A running series by ESPN ranks Sean Miller the 11th-best college basketball coach in the nation.

Ranking Sean Miller, or anyone, becomes a matter of weighing different things. Do you consider recruiting rankings and how well elite recruiters coach their teams in postseason play? Does a coach with less to work with get more points when he does more in the postseason? Is consistency bigger than a few deep tournament runs?

Miller certainly is beginning to hold consistency in both recruiting and making the Big Dance, but he's yet to break through to the Final Four. Before we get to who's not yet been revealed, here's the entire list so far, from 50-12:

No. 50: Tie -- Randy Bennett, Saint Mary's; Scott Drew, Baylor
No. 49: Richard Pitino, Minnesota
No. 48: Stew Morrill, Utah State
No. 47: Bob Hoffman, Mercer
No. 46: John Thompson III, Georgetown
No. 45: Mike Brey, Notre Dame
No. 44: Rick Barnes, Texas
No. 43: Chris Mack, Xavier
No. 42: Josh Pastner, Memphis
No. 41: Ed Cooley, Providence
No. 40: Bruce Weber, Kansas State
No. 39: Tubby Smith, Texas Tech
No. 38: Buzz Williams, Virginia Tech
No. 37: Rick Byrd, Belmont
No. 36: Steve Alford, UCLA
No. 35: Phil Martelli, Saint Joseph's
No. 34: Tad Boyle, Colorado
No. 33: Fran McCaffery, Iowa
No. 32: Tim Miles, Nebraska
No. 31: Lon Kruger, Oklahoma
No. 30: Bob Huggins, West Virginia
No. 29: Jim Crews, Saint Louis
No. 28: Jim Larranaga, Miami
No. 27: Mick Cronin, Cincinnati
No. 26: Archie Miller, Dayton
No. 25: Jamie Dixon, Pittsburgh
No. 24: Bob McKillop, Davidson
No. 23: Greg McDermott, Creighton
No. 22: Tommy Amaker, Harvard
No. 21: Larry Brown, SMU
No. 20: Thad Matta, Ohio State
No. 19: Jay Wright, Villanova
No. 18: Steve Fisher, San Diego State
No. 17: Mark Few, Gonzaga
No. 16: Roy Williams, North Carolina
No. 15: Fred Hoiberg, Iowa State
No. 14: Tony Bennett, Virginia
No. 13: Shaka Smart, VCU
No. 12: Jim Boeheim, Syracuse
No. 11: Sean Miller, Arizona

We can fill out the top-10 a good deal ranking ahead of Miller: John Calipari, Mike Krzyzewski, Tom Izzo, Billy Donovan, Bill Self and Rick Pitino deservingly find themselves there thanks to great recruiting and success over a great deal of time. That's six coaching down, four left.

But there are going to be controversial names ahead of Miller, who in 10 coaching seasons -- five each at Xavier and Arizona -- has made eight NCAA Tournaments, three Elite Eights and two Sweet 16s.

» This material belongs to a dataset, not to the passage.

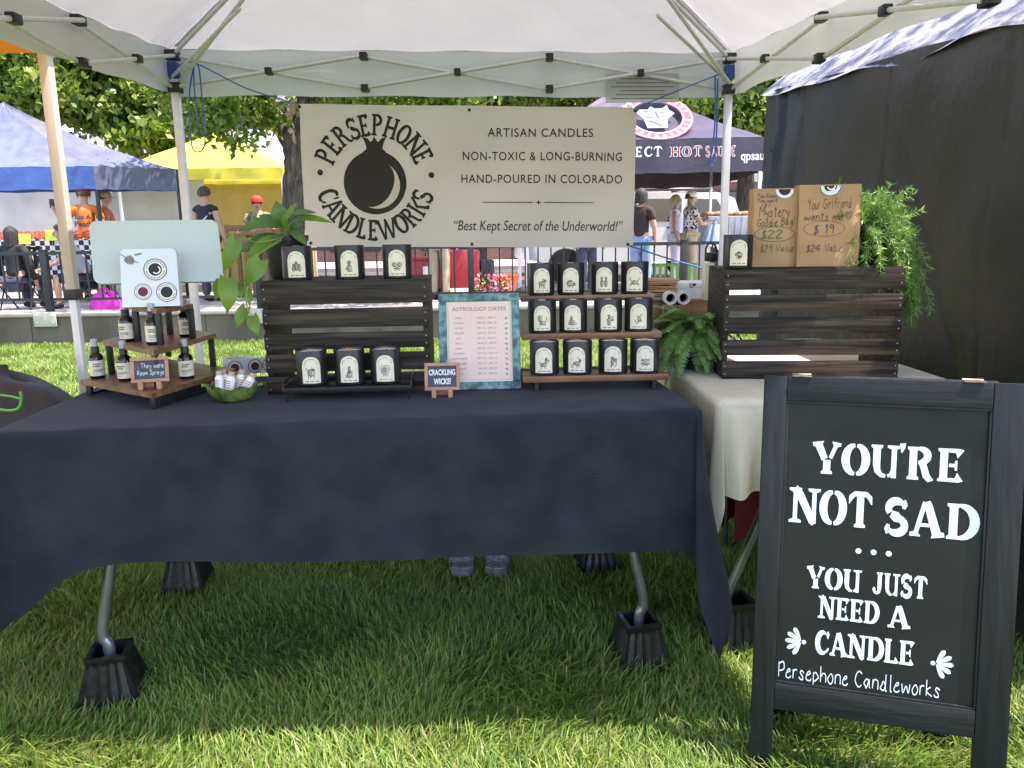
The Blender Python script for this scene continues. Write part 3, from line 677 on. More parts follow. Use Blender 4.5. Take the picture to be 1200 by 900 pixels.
# pomegranate with a crescent
ox, oy = bx(438.5, 212); Rr = 36.5*q
for k in range(8): disc(txt, BT, ox, oy, Rr*(k+1)/8, .002, n=64, r2=max(1e-4, Rr*k/8))
crown = [(-9.5, 33), (-9.5, 40), (-11, 46), (-14, 51.5), (-8, 50), (-4.6, 46), (-3, 47), (0, 52), (3, 47), (4.6, 46), (8, 50), (14, 51.5), (11, 46), (9.5, 40), (9.5, 33)]
txt.add([(ox+a*q, oy+c*q, .0023) for a, c in crown], [tuple(range(len(crown)))], 0, BT)
txt.add([(ox-16*q, oy+32*q, .0021), (ox-9.5*q, oy+38*q, .0021), (ox+9.5*q, oy+38*q, .0021), (ox+16*q, oy+32*q, .0021)], [(3, 2, 1, 0)], 0, BT)
txt.build('lettering', 'ink', ban, 0)
mo = BB(); V = []; nn = 30
for i in range(nn+1):
    t = i/nn; a = R_(62-182*t)
    ro = 27*q; ri = 27*q
    pxo, pyo = ox+2*q+math.cos(a)*ro, oy-3*q+math.sin(a)*ro
    d = math.sin(math.pi*t)*8.5*q
    pxi, pyi = pxo-math.cos(R_(-29))*d, pyo-math.sin(R_(-29))*d
    V += [(pxo, pyo, .003), (pxi, pyi, .003)]
mo.add(V, [(2*i, 2*i+1, 2*i+3, 2*i+2) for i in range(nn)], 0, BT); mo.build('crescent', 'vinyl', ban, 0)
for ppx, ppy in ((355, 125.5), (549, 129), (741.5, 130), (361, 283), (551, 286), (737.5, 288)):
    x, y = bx(ppx, ppy); gm = BB(); disc(gm, BT, x, y, 2.0*q, .003, n=12); gm.build('grommet', 'grommet', ban, 0)

# ================================================================== TABLES
TZ = .86
RZ = R_(5); ex, ey = Vector((math.cos(RZ), math.sin(RZ), 0)), Vector((-math.sin(RZ), math.cos(RZ), 0))
TW, TD = 1.945, .78
t1FR = Vector((.535, 2.20, 0)); t1FL = t1FR-ex*TW
def cloth_fn(W, D, l, r, f, bk, z, seed=0, fold=.30, wave=.010, hem=.006, gain=0, foldl=None, bias=0, biasl=None, droop=0):
    foldl = fold if foldl is None else foldl
    rr = random.Random(seed); ph = [rr.uniform(0, 6.28) for _ in range(8)]
    rho = .02
    def hang(h):
        if h < rho*1.5708: return rho*math.sin(h/rho), rho*(1-math.cos(h/rho))
        return rho+.035*(h-rho*1.57), rho+(h-rho*1.5708)
    def fn(s, t):
        px = (s if s < 0 else (s-W if s > W else 0)); py = (t if t < 0 else (t-D if t > D else 0))
        bx_, by_ = min(max(s, 0), W), min(max(t, 0), D)
        if px == 0 and py == 0:
            return (s, t, z+.0015*math.sin(s*9+ph[0])*math.sin(t*14+ph[1])+.001*math.sin(s*31+t*8))
        if px == 0 or py == 0:
            h = abs(px)+abs(py)*(1+gain*bx_/W+droop*math.exp(-(bx_/.13)**1.6)); o, d = hang(h); n = (math.copysign(1, px) if px else 0, math.copysign(1, py) if py else 0)
            q = bx_ if py else by_; L = W if py else D
            e = min(q, L-q)
            cz = z-d; o += .0025*(math.exp(-((bx_-W*.27)/.006)**2)+math.exp(-((bx_-W*.52)/.006)**2)-math.exp(-((bx_-W*.76)/.006)**2)-math.exp(-((h-.21)/.006)**2)+.6*math.sin(h*44+bx_*3)*math.exp(-((h-.34)/.05)**2))*min(1, h*12)
            o += wave*(h/.4)*(math.sin(q*6.5+ph[2])*.6+math.sin(q*15+ph[3])*.3+math.sin(q*29+h*9+ph[4])*.12)*min(1, e*4)
            return (bx_+n[0]*o, by_+n[1]*o, z-d+hem*math.sin(q*4.1+ph[5])*(h/.4))
        py *= 1+gain*bx_/W+(droop if bx_ <= 0 else 0); h = math.hypot(px, py); th = math.atan2(abs(py), abs(px)); k = th/(math.pi/2)      # 0 = side face, 1 = front face
        o, d = hang(h)
        tri = math.sin(math.pi*k)
        phi = (foldl if px < 0 else fold)*tri; sx, sy = math.copysign(1, px), math.copysign(1, py)
        g = min(1, h/.3)
        # the corner swings out as a cone: its azimuth follows k, with an S fold
        azm = k*math.pi/2+(biasl if (px < 0 and biasl is not None) else bias)*tri*(1 if py < 0 else 0)
        rad = o + (h*math.sin(phi))*min(1, (h/.5))**.7
        dx, dy = math.cos(azm)*rad, math.sin(azm)*rad
        return (bx_+sx*dx, by_+sy*dy, z-d*math.cos(phi*.8))
    s_ = np.concatenate([np.linspace(-l, 0, 26)[:-1], np.linspace(0, W, 70), np.linspace(W, W+r, 26)[1:]])
    # dense rows where the cloth bends over an edge
    def axis(a, L, c, n):
        e0 = [-a+a*(1-(1-i/26)**1) for i in range(26)]
        bend = [-.03, -.024, -.018, -.012, -.006]
        v = sorted(set([round(q, 5) for q in e0 if q < -.032]+bend+[0.0]+[round(L*i/n, 5) for i in range(1, n)]+[L]+[round(L-q, 5) for q in bend]+[round(L+c*i/26, 5) for i in range(1, 27) if c*i/26 > .032]))
        return v
    S, Tt = axis(l, W, r, 76), axis(f, D, bk, 30)
    V = [fn(s, t) for t in Tt for s in S]; nu = len(S)
    Fc = [(j*nu+i, j*nu+i+1, (j+1)*nu+i+1, (j+1)*nu+i) for j in range(len(Tt)-1) for i in range(nu-1)]
    return V, Fc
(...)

My guesses as to who fills in the final four: Kevin Ollie, John Beilein, Bo Ryan, Gregg Marshall.

Kevin Ollie, UConn

Ollie won a national title this season, so there's your evidence he's a good motivator and innovator. He's not had the consistency just because he's pretty darn new to this thing, having gone 20-10 in his first year on the job, when the NCAA had a postseason ban on UConn. Still, Ollie's best player from the 2014 title run, Shabazz Napier, was recruited when Ollie was working for Jim Calhoun. He's yet to prove he can recruit at a high level with just one ESPN-ranked top-100 player in the past two seasons.

Bo Ryan, Wisconsin

In 13 seasons, Ryan has taken the Badgers to the NCAA Tournament 13 times while making one Final Four (this year), one Elite Eight and four Sweet 16s. If we're judging coaching alone, Ryan is up there. His teams are always smart, gritty and playing above their on-paper talent level. Recruiting-wise, he's often had to find diamonds in the rough.

John Beilein, Michigan

Beilein has coached a long, long time and has a 701-411 record (63 percent winning percentage) on his resume. He took West Virginia to an Elite Eight and Sweet 16 before the past two years pulling the Michigan Wolverines to the national title game and then the Elite Eight. While he was a proven coach at West Virginia, he's an even more impressive recruiter in Ann Arbor.

Gregg Marshall, Wichita State

In the past seven seasons, Marshall has taken the Shockers to three NCAA Tournaments and one Final Four. Wichita State has won 25 or more games in that last five seasons, albeit in the Missouri Valley Conference. Recruiting NBA-level athletes like Cleanthony Early and Ron Baker has been an impressive feat for Marshall, but it remains to be seen how his coaching chops would stack up in a major conference.